The association’s representative noted that although the auto market experienced a short-term slowdown between 2004 and 2005, the long-term development trajectory of the "Tenth Five-Year Plan" and "Eleventh Five-Year Plan" was driven by sustained economic growth and evolving consumer behavior. As people shifted from basic needs like food and clothing to more discretionary spending, demand for automobiles surged globally. Since 2000, China’s auto production increased rapidly from 2 million to 7.2 million units in 2006, with an average annual growth rate of 24%. In 2007, stable economic performance led to an expected GDP growth of around 11.5%, with urban residents’ disposable income rising by approximately 12.5%. These factors supported strong growth in the auto sector, with production and sales surpassing the 8 million mark.
Moreover, Chinese automakers began exporting larger volumes overseas starting in 2006, helping boost domestic production. By November 2007, national sales reached 7.95 million units, with exports accounting for 540,000 units—6.8% of total sales.
Looking ahead to 2008, the outlook remained positive, with continued double-digit growth expected. The government aimed to maintain healthy industry development by focusing on domestic demand and boosting consumption. With a projected GDP growth of nearly 11%, the role of automobiles in meeting rising consumer expectations became increasingly significant. At just under 50 cars per 1,000 people, China still had much room to grow compared to the global average of 120 and the U.S. figure of 750. This indicated strong potential for future expansion.
Additionally, as Chinese car manufacturing technology improved, its cost-effectiveness advantage became more apparent, making domestic brands more appealing to international markets. The association emphasized the need to prioritize quality and efficiency over speed, promoting energy-saving and emission-reduction efforts to reshape the industry’s development model and optimize the economic structure.

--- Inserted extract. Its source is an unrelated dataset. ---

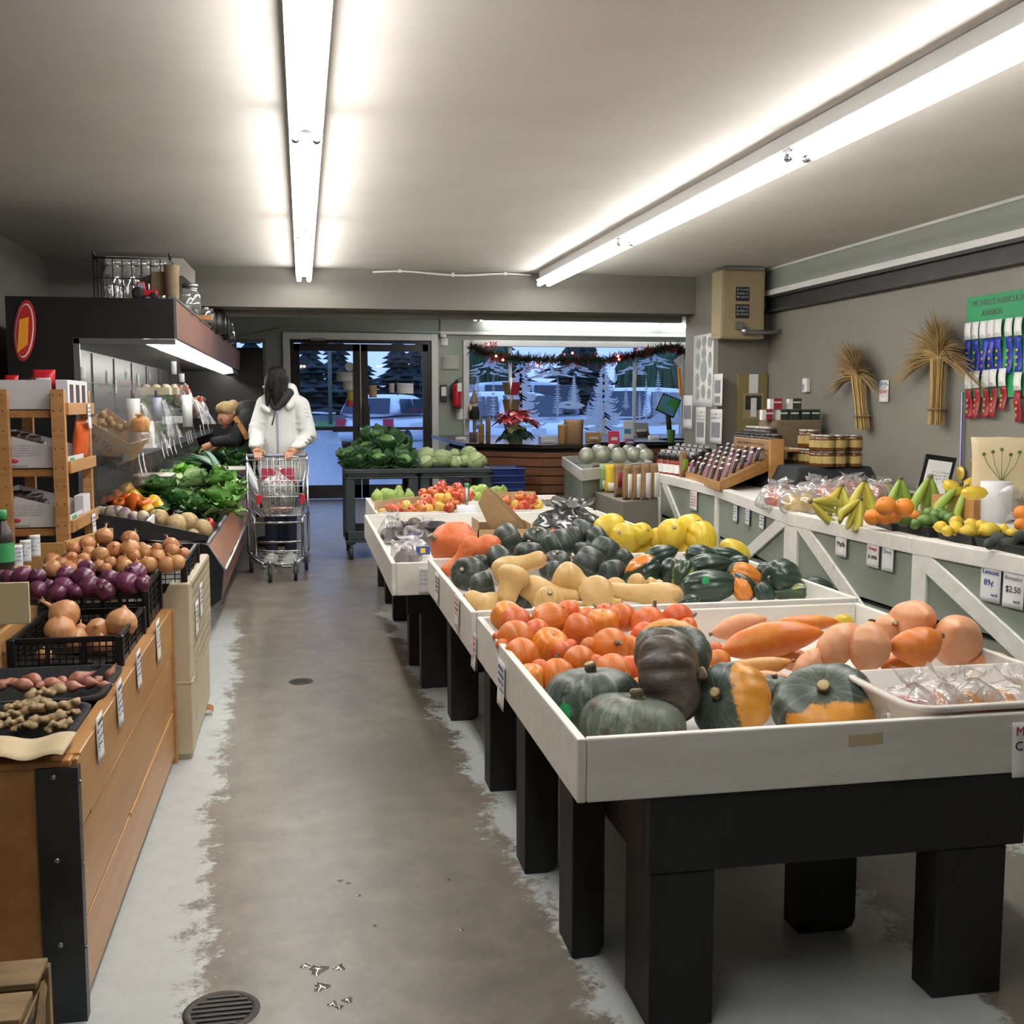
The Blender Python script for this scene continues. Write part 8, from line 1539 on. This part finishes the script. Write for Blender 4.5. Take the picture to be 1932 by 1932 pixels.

In 2008, the auto industry should focus on enhancing core technologies, building strong brand identities, and refining industrial structures. Officials urged Chinese automakers to remain vigilant, as competition would intensify with market expansion. Domestic and foreign players alike would face greater challenges, and local brands must accelerate their development in vehicle design, manufacturing, marketing, and after-sales services to stay competitive.